UN Appeals For Resettlement Of Stranded Kurd Refugees 18 Months After Iraq War

The United Nations refugee agency today appealed for other countries to grant resettlement to some 900 mostly Iranian Kurd or Palestinian refugees who have been marooned for the past 18 months in no-man's-land between Iraq and Jordan or in a nearby camp and now face another winter of freezing temperatures in tents.

The UN High Commissioner for Refugees (UNHCR) noted that 185 Iranian Kurd refugees arrived in Sweden on Thursday to join another 202 Iranian Kurds who landed in Stockholm two weeks ago after months of agency efforts to secure their permanent resettlement after they fled the war in Iraq in the spring of 2003.

“However, the refugee agency wants to draw attention to the plight of some 900 hundred refugees who remain near the Jordanian border – 760 of them still in the no-man's-land, another 130 in Ruweished camp inside Jordan,” UNHCR spokesperson Jennifer Pagonis told a news briefing in Geneva.
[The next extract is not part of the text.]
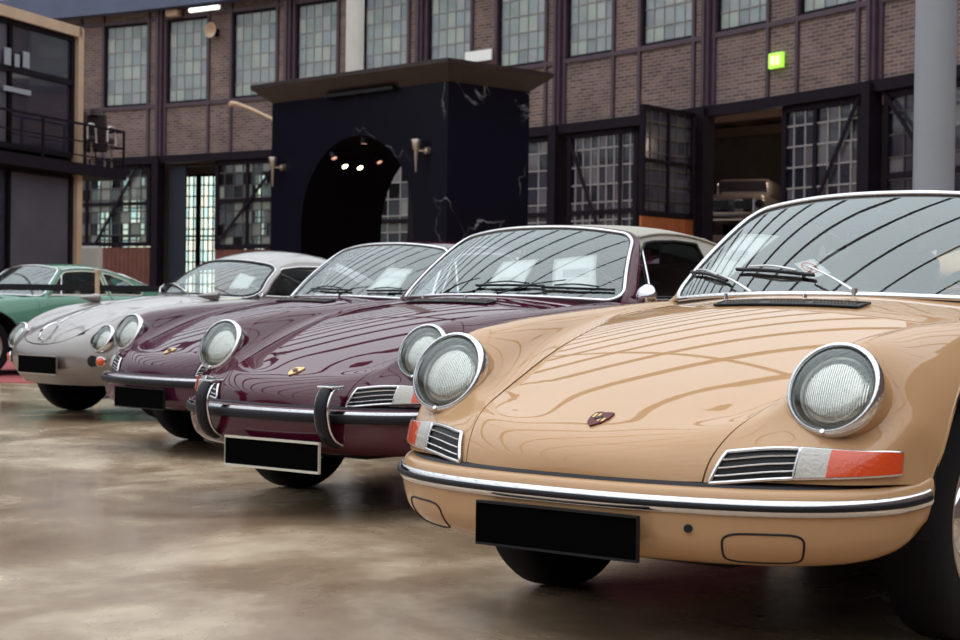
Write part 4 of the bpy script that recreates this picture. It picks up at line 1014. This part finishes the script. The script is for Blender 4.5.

“In both locations, refugees have been living under very harsh conditions since the spring of 2003, staying under tents in a desert area subject to extreme climatic variations. They now face a second winter of freezing temperatures with no immediate solution in sight,” she added.
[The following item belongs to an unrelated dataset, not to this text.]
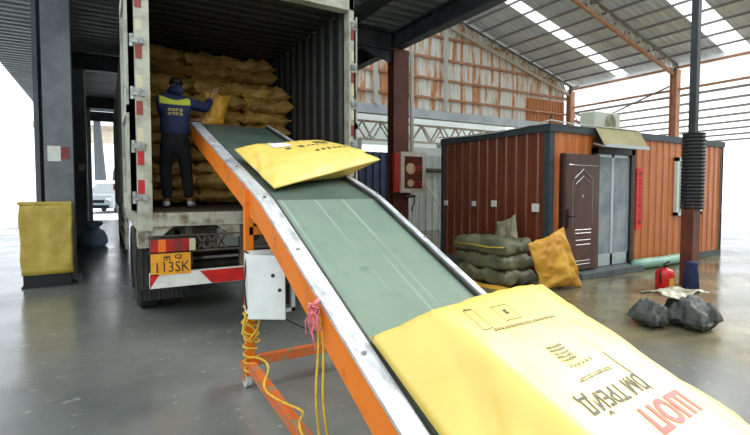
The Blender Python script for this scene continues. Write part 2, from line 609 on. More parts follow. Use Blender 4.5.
# edge girder between lane and hall
t = empty('edge_girder', (6.1, 12, 4.85), 'long dark grey steel girder running along the hall edge above the brown column', 'beam')
B(6.04, 6.08, 2.5, 26, 4.89, 5.22).build('web', M['darksteel'], t)
B(5.94, 6.18, 2.5, 26, 4.85, 4.89).build('flange', M['darksteel'], t)
B(5.94, 6.18, 2.5, 26, 5.22, 5.26).build('flange', M['darksteel'], t)
for y in (4.5, 6.1, 7.7, 10.8, 12.3):
    B(5.95, 6.17, y, y + .02, 4.89, 5.22).build('stiffener', M['darksteel'], t)
MB().box(4.55, 4.85, 6.3, 9.2, 5.16, 5.27).build('roof_purlin', M['darksteel'])
tag(bpy.data.objects['roof_purlin'], 'short dark roof purlin beside the top right corner of the container', 'purlin')
# left wall and its columns
mb = MB().corr((-.92, 9.5, 0), (0, 1, 0), (0, 0, 1), 16.5, 5.25, .4, .03, (1, 0, 0))
mb.box(-1.0, -.93, 9.5, 26, 0, 5.25)
mb.build('wall_left', M['darkwall'], kind='structure')
for Y, lb in ((9.2, 'nearest dark grey wall column beside the yellow wrapped stand, with reflective tape'),
              (15.0, 'second dark grey wall column behind the blue sack'), (22, 'farthest grey wall column near the bright exit')):
    t = empty('wall_column', (-.65, Y, 0), lb, 'column', 'columns along the left wall')
    B(-.85, -.45, Y, Y + .03, 0, 4.8).build('flange', M['greysteel'], t)
    B(-.85, -.45, Y + .3, Y + .33, 0, 4.8).build('flange', M['greysteel'], t)
    B(-.67, -.63, Y + .03, Y + .3, 0, 4.8).build('web', M['greysteel'], t)
    B(-.92, -.38, Y - .06, Y + .39, 0, .05).build('base_plate', M['greysteel'], t)
    if Y < 16:
        zt = 2.0
        if Y < 10:
            B(-.8, -.62, Y - .012, Y, zt, zt + .25).build('reflective_tape', M['white'], t)
            B(-.62, -.5, Y - .012, Y, zt + .04, zt + .24).build('reflective_tape', M['darkred'], t)
        else:
            B(-.82, -.62, Y - .012, Y, zt + .04, zt + .22).build('reflective_tape', M['red'], t)
            B(-.62, -.46, Y - .012, Y, zt + .04, zt + .22).build('reflective_tape', M['white'], t)
B(-.45, -.41, 15.05, 15.3, 0, 4.8).build('trim_1', M['pipe'], kind='structure')
# trim_1: pale edge strip on the second column
# ---- brown column with hose cabinet
t = empty('steel_column', (6.15, 9.3, 0), 'reddish brown steel column carrying the dark girder, fire hose cabinet on it', 'column')
B(5.93, 6.36, 9.18, 9.22, 0, 4.85).build('flange', M['brownsteel'], t)
B(5.93, 6.36, 9.42, 9.46, 0, 4.85).build('flange', M['brownsteel'], t)
B(6.12, 6.17, 9.22, 9.42, 0, 4.85).build('web', M['brownsteel'], t)
B(5.83, 6.46, 9.08, 9.56, 0, .04).build('base_plate', M['brownsteel'], t)
tag(MB().cyl((6.46, 9.2, 2.2), (6.46, 9.2, 4.86), .05).build('downpipe', M['pipe'], smooth=True), 'white pipe running down the right side of the brown column', 'pipe')
t = empty('fire_hose_cabinet', (6.32, 9.0, 1.48), 'white framed glass fire hose cabinet on the brown column', 'cabinet')
x0, x1, z0, z1, yc = 5.98, 6.68, 1.46, 2.4, 8.96
B(x0, x1, yc, yc + .2, z0, z1).build('body', M['hosebox'], t, bevel=.01)
fr = MB()
fr.box(x0 - .01, x0 + .09, yc - .03, yc, z0 - .01, z1 + .01).box(x1 - .09, x1 + .01, yc - .03, yc, z0 - .01, z1 + .01)
fr.box(x0 + .09, x1 - .09, yc - .03, yc, z0 - .01, z0 + .09).box(x0 + .09, x1 - .09, yc - .03, yc, z1 - .09, z1 + .01)
fr.build('door_frame', M['hosebox'], t)
B(x0 + .09, x1 - .09, yc - .02, yc - .002, z0 + .09, z1 - .09).build('glass_panel', M['hoseglass'], t)
MB().cyl((6.25, yc - .022, 2.02), (6.25, yc - .026, 2.02), .13, 24).build('hose_reel', M['hosedisc'], t)
MB().cyl((6.25, yc - .022, 1.68), (6.25, yc - .026, 1.68), .09, 20).build('hose_valve', M['hosedisc'], t)
for zz in (2.06, 1.7):
    vs, fs = strokes(1, 2, .11, .12, int(zz * 10), .15)
    MB().add([(6.45 + v.x, yc - .028, zz + v.y) for v in vs], fs).build('red_lettering', M['hosered'], t)
B(5.85, 5.975, 8.99, 9.1, 1.46, 2.38).build('side_panel', M['hosered'], t)
mb = MB().cyl((6.3, 9.1, 1.46), (6.3, 9.1, 1.34), .05).cyl((6.18, 9.1, 1.36), (6.5, 9.1, 1.36), .035)
mb.tube([(6.47, 9.1, 1.36), (6.48, 9.1, 1.2), (6.42, 9.1, 1.1), (6.4, 9.1, 1.0)], .02)
mb.build('drain_valve', M['chassis'], t, smooth=True)

# ---- hall roof: slopes down to the right, sheets with purlins and skylights
RX0, RX1 = 5.2, 18.6
def rz(x): return 6.28 + .262 * (18 - x)
sv = Vector((RX1 - RX0, 0, rz(RX1) - rz(RX0)))
sn = Vector((.262, 0, 1))
k = 0
for (ya, yb, sk) in ((3.2, 6.85, 0), (6.85, 7.6, 1), (7.6, 10.98, 0), (10.98, 11.45, 1), (11.45, 13.7, 0)):
    mb = MB().corr((RX0, ya, rz(RX0)), (0, 1, 0), sv, yb - ya, sv.length, .22, .035, sn)
    mb.build('ceiling_skylight' if sk else 'ceiling_hall', M['skylight'] if sk else M['hallroof'], kind='structure')
purl = []
nx = 19
for i in range(nx):
    x = 5.6 + i * (18.4 - 5.6) / (nx - 1)
    o = MB().beam((x, 3.2, rz(x) - .06), (x, 13.6, rz(x) - .06), .045, .07).build('purlin', M['purlin'])
    tag(o, 'steel purlin under the sloping hall roof, number %s up from the eave' % ['one', 'two', 'three', 'four', 'five', 'six', 'seven', 'eight', 'nine', 'ten', 'eleven', 'twelve', 'thirteen', 'fourteen', 'fifteen', 'sixteen', 'seventeen', 'eighteen', 'nineteen'][nx - 1 - i], 'purlin', 'purlins under the hall roof')


def truss(Y, x0, x1, label, zoff, mchord, n, slope=.262, xr=18, zr=6.28, depth=.42, name='roof_truss', web=None):
    f = lambda x: zr + slope * (xr - x) - zoff
    t = empty(name, ((x0 + x1) / 2, Y, f((x0 + x1) / 2) - depth), label, 'truss', 'hall roof trusses' if name == 'roof_truss' else None)
    MB().beam((x0, Y, f(x0)), (x1, Y, f(x1)), .08, .08).build('top_chord', M['purlin'], t)
    MB().beam((x0, Y, f(x0) - depth), (x1, Y, f(x1) - depth), .09, .09).build('bottom_chord', mchord, t)
    for i in range(n):
        a = x0 + (x1 - x0) * i / n
        b = x0 + (x1 - x0) * (i + .5) / n
        c = x0 + (x1 - x0) * (i + 1) / n
        MB().beam((a, Y, f(a)), (b, Y, f(b) - depth), .035, .035).build('web_brace', web or M['truss'], t)
        MB().beam((b, Y, f(b) - depth), (c, Y, f(c)), .035, .035).build('web_brace', web or M['truss'], t)
    return t


truss(9.0, 7.5, 18, 'orange and grey lattice roof truss crossing the upper right of the hall', .2, M['orangesteel'], 18)
truss(13.35, 6.6, 18, 'grey lattice roof truss running along the top edge of the rusty gable wall', .2, M['truss'], 20)
truss(4.7, 11, 18, 'lattice roof truss nearest to the viewer, at the upper right', .2, M['orangesteel'], 10)
# hall eave columns
for Y, lb in ((13.35, 'orange brown eave column at the right end of the rusty gable wall'), (9.0, 'orange brown eave column behind the right part of the cabin roof'), (4.7, 'eave column at the far right, nearest of the three')):
    t = empty('eave_column', (18, Y, 0), lb, 'column', 'hall eave columns')
    B(17.86, 18.14, Y - .12, Y - .09, 0, 5.85).build('flange', M['orangesteel'], t)
    B(17.86, 18.14, Y + .09, Y + .12, 0, 5.85).build('flange', M['orangesteel'], t)
    B(17.97, 18.03, Y - .09, Y + .09, 0, 5.85).build('web', M['orangesteel'], t)
    B(17.93, 18.07, Y - .06, Y + .06, 5.85, 6.1).build('cap', M['purlin'], t)
# eave girts and clerestory
for z, lb in ((5.95, 'upper thin girt crossing the white clerestory band'), (5.15, 'lower thin girt under the white clerestory band')):
    tag(MB().beam((18.1, 3.2, z), (18.1, 13.6, z), .06, .08).build('girt', M['orangesteel']), lb, 'girt')
MB().box(18.2, 18.22, 3.2, 13.1, 5.2, 6.15).build('window_clerestory', M['skylight'], kind='structure')
# lean-to beyond the eave
lz = lambda x: 5.1 - .14 * (x - 18.2)
sv2 = Vector((8.3, 0, lz(26.5) - lz(18.2)))
MB().corr((18.2, 3.2, lz(18.2)), (0, 1, 0), sv2, 10.4, sv2.length, .22, .03, (.14, 0, 1)).build('ceiling_lean_to', M['skylight'], kind='structure')
for i in range(8):
    x = 18.5 + i * 1.1
    tag(MB().beam((x, 3.2, lz(x) - .07), (x, 13.5, lz(x) - .07), .05, .09).build('lean_to_purlin', M['purlin']),
        'thin dark purlin under the bright lean-to roof, %s from the eave' % ['first', 'second', 'third', 'fourth', 'fifth', 'sixth', 'seventh', 'eighth'][i], 'purlin', 'purlins under the lean-to roof')
truss(13.35, 18.2, 26.4, 'rusty brown lattice rafter under the far edge of the bright lean-to roof', .15, M['brownsteel'], 12, .14, 18.2, 5.1, .35, 'lean_to_truss', M['orangesteel'])
tag(MB().tube([(18.1, 13.2, 4.1), (18.0, 9.2, 5.3)], .03, 6).build('diagonal_brace', M['purlin'], smooth=True), 'thin steel brace slanting up to the right eave column', 'brace')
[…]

Most of the refugees had previously been in exile in Iraq but fled to escape the fighting and unrest last year. Since then, UNHCR has submitted 880 cases for resettlement to such nations as the United States, Australia and the Scandinavian countries but some 500 of these requests are still pending, Ms. Pagonis said.

The agency also asked many Arab countries to grant shelter, even on a temporary basis, to the Palestinians stuck at the Jordanian border. Last year, Jordan itself granted temporary asylum to 386 Palestinians with Jordanian spouses while 250 Palestinians chose to leave Ruweished to go back to Iraq.

“The refugee agency has undertaken to assist countries with the financial cost of hosting Palestinian refugees and we hope for a positive reaction from Arab states,” Ms. Pagonis said.